SNB retains cap on franc; interest rate on hold

2012-09-13 12:47:06

The Swiss National Bank on Thursday decided to leave the cap on the franc exchange rate intact and the key interest rate unchanged near zero, as widely expected.

The minimum exchange rate was maintained at CHF 1.20 per euro. The bank reaffirmed that it will continue to enforce this ceiling with 'utmost determination'.

The target range for the three-month Libor rate was kept at 0.0-0.25 percent. If necessary, it will take further measures at any time, SNB added.

According to SNB, the Swiss franc is still overvalued and is weighing on economic activity. As such, the bank said it will not permit an appreciation of the Swiss franc, given the serious impact this would have on both prices and economic performance.

In order to hold the exchange rate at the fixed level, the bank will continue to buy foreign currency in unlimited quantities.

The SNB forecasts consumer prices to fall 0.6 percent in 2012. In June, the bank had estimated a 0.5 percent fall in prices this year. The downward adjustment reflects unfavorable prospects for the global economy and a more pronounced underutilization of production capacity.

Going forward, inflation is seen at 0.2 percent next year, and 0.4 percent for 2014. "Consequently, there is no threat of inflation in Switzerland in the foreseeable future," it said.

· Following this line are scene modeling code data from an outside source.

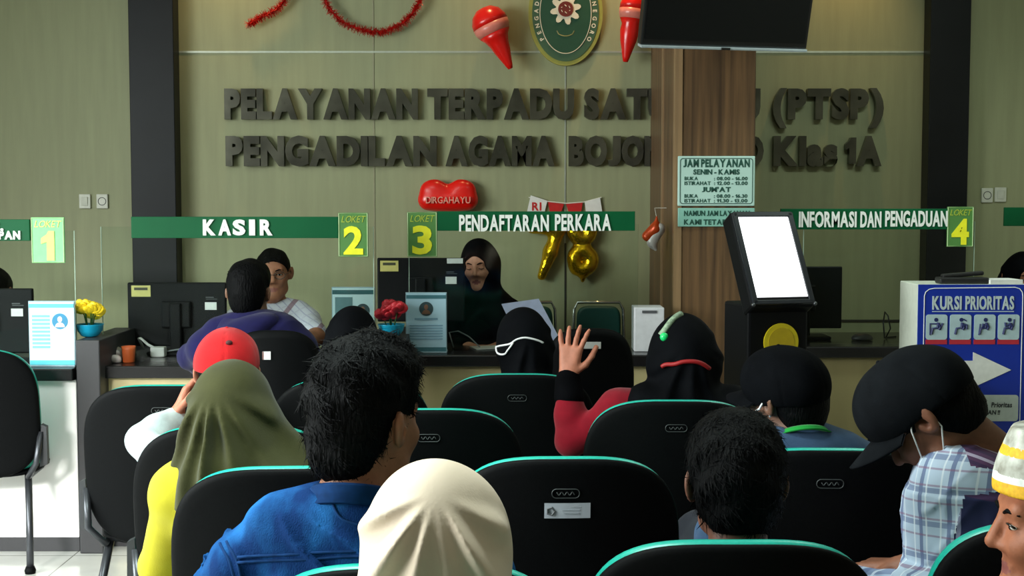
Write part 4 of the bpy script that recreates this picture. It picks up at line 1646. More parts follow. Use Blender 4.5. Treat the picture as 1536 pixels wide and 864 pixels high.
MB().prism([(x + .01, z + zy) for x, z in oval(.055, .055, 40)], -.0175, -.016).build('sticker_centre', mat('yellow_sticker_inner', (185, 160, 15), .5), k)

# ------------------------------------------------------------------ priority seat sign
D = 5.2
a_, b_ = P(1378, 427, D), P(1545, 427, D)
wS = b_.x - a_.x
zS = a_.z
s_ = thing('priority_seat_sign', 'blue standing sign headed kursi prioritas with white arrow', 'sign', (a_.x + wS / 2, D, 0))
M_SW = mat('sign_white_body', (205, 210, 195), .5)
M_SB = mat('sign_blue_face', (14, 48, 160), .4, var=(4, .05))
MB().box((0, .13, zS / 2 + .02), (wS, .24, zS - .04), .004).build('cabinet', M_SW, s_)
MB().box((0, .13, .02), (wS + .06, .32, .04), .006).build('foot', M_POST, s_)
hF = .72
face = MB().box((0, .006, zS - hF / 2), (wS - .002, .008, hF), 0).build('blue_face', M_SB, s_)
kk = D / F_PX
ox, oz = (1461.5) , 427.0


def sp(px_, py_):
    return ((px_ - ox) * kk, zS - (py_ - oz) * kk)


brd = [sp(1387, 660), sp(1387, 444), sp(1389, 438), sp(1394, 434), sp(1401, 432.5), sp(1523, 431), sp(1530, 433), sp(1534, 438), sp(1535, 444), sp(1535, 660)]
MB().tube([(x_, .001, z_) for x_, z_ in brd], .0018, 6, closed=True).build('border', M_WHT, face)
mb = MB()
for w_, x0, x1 in (('KURSI', 1399, 1443), ('PRIORITAS', 1449, 1522)):
    p0, p1 = sp(x0, 465), sp(x1, 444)
    text_into(mb, w_, p0[0], p0[1], p1[0] - p0[0], p1[1] - p0[1], -.001, .003, .03)
p0, p1 = sp(1399, 468), sp(1522, 467)
mb.box(((p0[0] + p1[0]) / 2, .0005, (p0[1] + p1[1]) / 2), (p1[0] - p0[0], .003, .003), 0)
mb.build('lettering', mat('sign_pale_letters', (190, 205, 205), .5), face)
mt_ = mat('pictogram_tile', (180, 205, 210), .5)
mpb = mat('pictogram_blue', (30, 40, 95), .5)
mrs = mat('red_strip', (190, 45, 60), .5)
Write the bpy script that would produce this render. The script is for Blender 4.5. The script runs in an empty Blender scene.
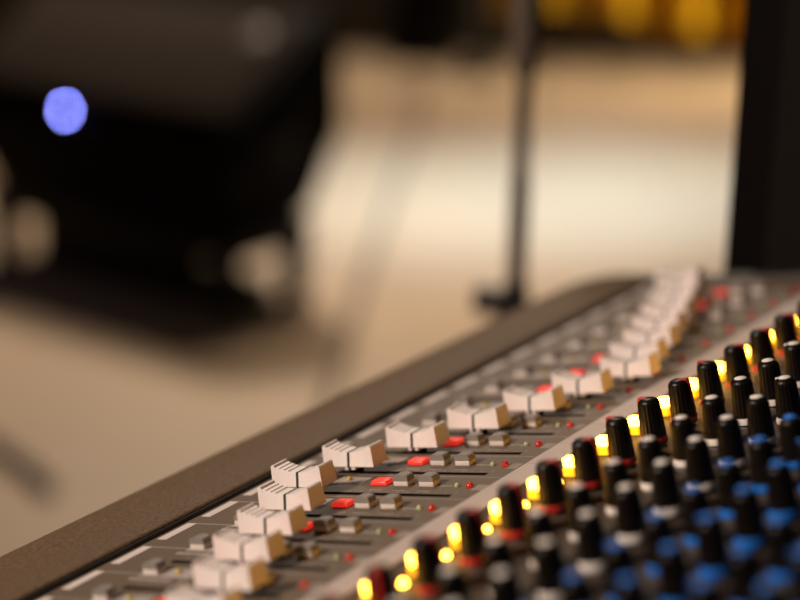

The central bank also lowered its 2012 GDP forecast citing deterioration in the global economic outlook. The SNB projects growth of around 1 percent as opposed to the 1.5 percent growth estimated in June.

In the near-term, downside risks to the Swiss economy is expected to stay high. The growth prospects are dampened by the euro area crisis as well as the uncertainty surrounding forthcoming fiscal policy decision in the U.S.

The KOF Swiss Economic Institute forecast the economy to grow at a slightly slower rate of 0.9 percent this year than the 1 percent growth forecast earlier.

Gross domestic product fell 0.1 percent sequentially in the second quarter, marking the first drop since the third quarter of 2011.

Economists at Credit Suisse said last week the Swiss economy will expand 1.5 percent next year as structural advantages provide a sound basis for expansion.

SNB also said it sees risks for financial stability from the persisting strong momentum on Swiss residential mortgage and real estate markets.